======== DATA EXTRACT ========
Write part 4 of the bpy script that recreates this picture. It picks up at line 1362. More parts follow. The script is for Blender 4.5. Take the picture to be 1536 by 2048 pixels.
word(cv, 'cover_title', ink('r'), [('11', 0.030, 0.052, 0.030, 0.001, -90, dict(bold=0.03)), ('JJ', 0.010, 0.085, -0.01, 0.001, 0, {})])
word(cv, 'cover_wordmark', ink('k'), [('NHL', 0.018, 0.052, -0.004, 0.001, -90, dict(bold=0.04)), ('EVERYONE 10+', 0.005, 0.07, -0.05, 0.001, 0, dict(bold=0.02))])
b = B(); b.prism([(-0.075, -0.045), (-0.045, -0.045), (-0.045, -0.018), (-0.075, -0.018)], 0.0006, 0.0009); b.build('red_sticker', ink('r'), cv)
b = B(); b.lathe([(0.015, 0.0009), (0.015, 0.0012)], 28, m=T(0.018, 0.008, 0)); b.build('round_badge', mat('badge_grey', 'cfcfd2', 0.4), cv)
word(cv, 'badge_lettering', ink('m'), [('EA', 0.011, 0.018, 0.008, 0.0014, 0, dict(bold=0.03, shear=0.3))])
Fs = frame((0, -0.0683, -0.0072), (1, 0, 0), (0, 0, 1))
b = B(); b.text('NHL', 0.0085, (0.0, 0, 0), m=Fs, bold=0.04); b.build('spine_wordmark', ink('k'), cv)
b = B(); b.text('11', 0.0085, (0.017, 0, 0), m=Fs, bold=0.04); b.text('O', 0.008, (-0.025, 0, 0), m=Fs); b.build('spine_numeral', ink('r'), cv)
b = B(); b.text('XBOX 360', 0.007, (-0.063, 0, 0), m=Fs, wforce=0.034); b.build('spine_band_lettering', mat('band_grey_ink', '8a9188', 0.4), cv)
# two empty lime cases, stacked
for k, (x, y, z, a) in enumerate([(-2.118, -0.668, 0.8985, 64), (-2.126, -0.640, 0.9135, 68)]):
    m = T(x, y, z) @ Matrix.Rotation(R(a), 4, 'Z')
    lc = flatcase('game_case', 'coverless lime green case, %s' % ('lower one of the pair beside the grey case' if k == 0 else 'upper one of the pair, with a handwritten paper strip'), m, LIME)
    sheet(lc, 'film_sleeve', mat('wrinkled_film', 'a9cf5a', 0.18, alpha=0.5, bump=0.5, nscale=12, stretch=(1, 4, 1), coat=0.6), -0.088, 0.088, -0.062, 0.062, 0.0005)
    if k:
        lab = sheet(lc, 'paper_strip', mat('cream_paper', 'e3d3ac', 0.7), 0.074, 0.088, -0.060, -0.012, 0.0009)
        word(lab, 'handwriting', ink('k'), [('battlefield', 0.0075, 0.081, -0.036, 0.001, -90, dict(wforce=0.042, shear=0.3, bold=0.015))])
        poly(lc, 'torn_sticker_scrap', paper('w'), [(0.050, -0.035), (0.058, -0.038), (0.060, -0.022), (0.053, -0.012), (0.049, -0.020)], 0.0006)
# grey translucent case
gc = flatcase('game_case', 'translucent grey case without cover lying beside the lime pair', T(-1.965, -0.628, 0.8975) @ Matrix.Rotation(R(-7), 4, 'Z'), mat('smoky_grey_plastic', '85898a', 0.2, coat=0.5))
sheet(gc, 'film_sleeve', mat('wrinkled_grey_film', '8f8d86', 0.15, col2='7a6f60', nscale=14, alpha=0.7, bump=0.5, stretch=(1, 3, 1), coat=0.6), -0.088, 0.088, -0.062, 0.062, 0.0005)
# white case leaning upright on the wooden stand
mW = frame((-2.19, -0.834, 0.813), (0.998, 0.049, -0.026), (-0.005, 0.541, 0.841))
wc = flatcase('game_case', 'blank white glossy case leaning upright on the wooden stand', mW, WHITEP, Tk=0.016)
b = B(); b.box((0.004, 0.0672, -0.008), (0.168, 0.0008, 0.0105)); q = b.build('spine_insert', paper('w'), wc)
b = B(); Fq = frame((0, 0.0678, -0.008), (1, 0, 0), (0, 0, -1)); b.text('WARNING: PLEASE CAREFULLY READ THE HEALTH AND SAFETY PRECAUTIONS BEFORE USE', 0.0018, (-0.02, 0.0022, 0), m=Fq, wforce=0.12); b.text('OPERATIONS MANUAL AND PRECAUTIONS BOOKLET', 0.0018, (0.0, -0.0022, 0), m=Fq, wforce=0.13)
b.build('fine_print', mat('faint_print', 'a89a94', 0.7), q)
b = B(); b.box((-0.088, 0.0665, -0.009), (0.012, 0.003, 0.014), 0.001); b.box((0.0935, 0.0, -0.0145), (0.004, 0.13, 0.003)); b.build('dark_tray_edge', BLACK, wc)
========
▸ **WHAT YOU ARE ASKED TO DO**:
Output the listing above without altering a single character.

▸ **COMPLETED EXERCISE**:
Write part 4 of the bpy script that recreates this picture. It picks up at line 1362. More parts follow. The script is for Blender 4.5. Take the picture to be 1536 by 2048 pixels.
word(cv, 'cover_title', ink('r'), [('11', 0.030, 0.052, 0.030, 0.001, -90, dict(bold=0.03)), ('JJ', 0.010, 0.085, -0.01, 0.001, 0, {})])
word(cv, 'cover_wordmark', ink('k'), [('NHL', 0.018, 0.052, -0.004, 0.001, -90, dict(bold=0.04)), ('EVERYONE 10+', 0.005, 0.07, -0.05, 0.001, 0, dict(bold=0.02))])
b = B(); b.prism([(-0.075, -0.045), (-0.045, -0.045), (-0.045, -0.018), (-0.075, -0.018)], 0.0006, 0.0009); b.build('red_sticker', ink('r'), cv)
b = B(); b.lathe([(0.015, 0.0009), (0.015, 0.0012)], 28, m=T(0.018, 0.008, 0)); b.build('round_badge', mat('badge_grey', 'cfcfd2', 0.4), cv)
word(cv, 'badge_lettering', ink('m'), [('EA', 0.011, 0.018, 0.008, 0.0014, 0, dict(bold=0.03, shear=0.3))])
Fs = frame((0, -0.0683, -0.0072), (1, 0, 0), (0, 0, 1))
b = B(); b.text('NHL', 0.0085, (0.0, 0, 0), m=Fs, bold=0.04); b.build('spine_wordmark', ink('k'), cv)
b = B(); b.text('11', 0.0085, (0.017, 0, 0), m=Fs, bold=0.04); b.text('O', 0.008, (-0.025, 0, 0), m=Fs); b.build('spine_numeral', ink('r'), cv)
b = B(); b.text('XBOX 360', 0.007, (-0.063, 0, 0), m=Fs, wforce=0.034); b.build('spine_band_lettering', mat('band_grey_ink', '8a9188', 0.4), cv)
# two empty lime cases, stacked
for k, (x, y, z, a) in enumerate([(-2.118, -0.668, 0.8985, 64), (-2.126, -0.640, 0.9135, 68)]):
    m = T(x, y, z) @ Matrix.Rotation(R(a), 4, 'Z')
    lc = flatcase('game_case', 'coverless lime green case, %s' % ('lower one of the pair beside the grey case' if k == 0 else 'upper one of the pair, with a handwritten paper strip'), m, LIME)
    sheet(lc, 'film_sleeve', mat('wrinkled_film', 'a9cf5a', 0.18, alpha=0.5, bump=0.5, nscale=12, stretch=(1, 4, 1), coat=0.6), -0.088, 0.088, -0.062, 0.062, 0.0005)
    if k:
        lab = sheet(lc, 'paper_strip', mat('cream_paper', 'e3d3ac', 0.7), 0.074, 0.088, -0.060, -0.012, 0.0009)
        word(lab, 'handwriting', ink('k'), [('battlefield', 0.0075, 0.081, -0.036, 0.001, -90, dict(wforce=0.042, shear=0.3, bold=0.015))])
        poly(lc, 'torn_sticker_scrap', paper('w'), [(0.050, -0.035), (0.058, -0.038), (0.060, -0.022), (0.053, -0.012), (0.049, -0.020)], 0.0006)
# grey translucent case
gc = flatcase('game_case', 'translucent grey case without cover lying beside the lime pair', T(-1.965, -0.628, 0.8975) @ Matrix.Rotation(R(-7), 4, 'Z'), mat('smoky_grey_plastic', '85898a', 0.2, coat=0.5))
sheet(gc, 'film_sleeve', mat('wrinkled_grey_film', '8f8d86', 0.15, col2='7a6f60', nscale=14, alpha=0.7, bump=0.5, stretch=(1, 3, 1), coat=0.6), -0.088, 0.088, -0.062, 0.062, 0.0005)
# white case leaning upright on the wooden stand
mW = frame((-2.19, -0.834, 0.813), (0.998, 0.049, -0.026), (-0.005, 0.541, 0.841))
wc = flatcase('game_case', 'blank white glossy case leaning upright on the wooden stand', mW, WHITEP, Tk=0.016)
b = B(); b.box((0.004, 0.0672, -0.008), (0.168, 0.0008, 0.0105)); q = b.build('spine_insert', paper('w'), wc)
b = B(); Fq = frame((0, 0.0678, -0.008), (1, 0, 0), (0, 0, -1)); b.text('WARNING: PLEASE CAREFULLY READ THE HEALTH AND SAFETY PRECAUTIONS BEFORE USE', 0.0018, (-0.02, 0.0022, 0), m=Fq, wforce=0.12); b.text('OPERATIONS MANUAL AND PRECAUTIONS BOOKLET', 0.0018, (0.0, -0.0022, 0), m=Fq, wforce=0.13)
b.build('fine_print', mat('faint_print', 'a89a94', 0.7), q)
b = B(); b.box((-0.088, 0.0665, -0.009), (0.012, 0.003, 0.014), 0.001); b.box((0.0935, 0.0, -0.0145), (0.004, 0.13, 0.003)); b.build('dark_tray_edge', BLACK, wc)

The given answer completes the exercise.